Kudos to Adam Gopnik for this good piece in The New Yorker about the new Lincoln movie. We are often told that Lincoln is a great man, and that compromise is a great virtue, and therefore it is easy to conclude that Lincoln must have liked compromise. And you can put together a story of Lincoln that makes it appear that he was open to compromise. As Gopnik rightfully points out, however, that's not the primary strain in Lincoln's character. Yes, Lincoln was a founder of the Midwest, and like many in the Midwest, Lincoln loved to be fair -- he loved the idea that everyone should play by the rules. But also like many in the Midwest, Lincoln believed in punishing those who, in his opinion, had violated the rules.
For almost 100 years, Americans had been dancing around the possibility of what horrors might take place if the North tried to end slavery in the South. Even after the war began, many in the North recoiled at what was happening. (I think this explains, in part, why McClellan fought the war with such little enthusiasm.) It was Lincoln (and his fellow Midwesterners, Grant and Sherman) who saw, more clearly than everyone else, that to preserve the Union and end slavery would require hundreds of thousands of deaths. And it was Lincoln, and his Midwestern generals, who showed a willingness to kill, and kill, and kill, on an enormous scale. It all worked, and we're all better for it. But it wasn't done in the spirit of compromise.

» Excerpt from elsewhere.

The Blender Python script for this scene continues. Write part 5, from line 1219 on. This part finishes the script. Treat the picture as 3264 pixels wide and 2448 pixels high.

This doesn't mean that compromise is always wrong, or that fighting for principle is always right. We live in a fallen world, and statesmen have to make difficult -- and often tragic -- decisions, often with little guidance from the past. We would all be better served by a political culture that took those facts more seriously.
I think too it should be noted that there are some things that you simply should never compromise about. Slavery being one of them. Taxes are not.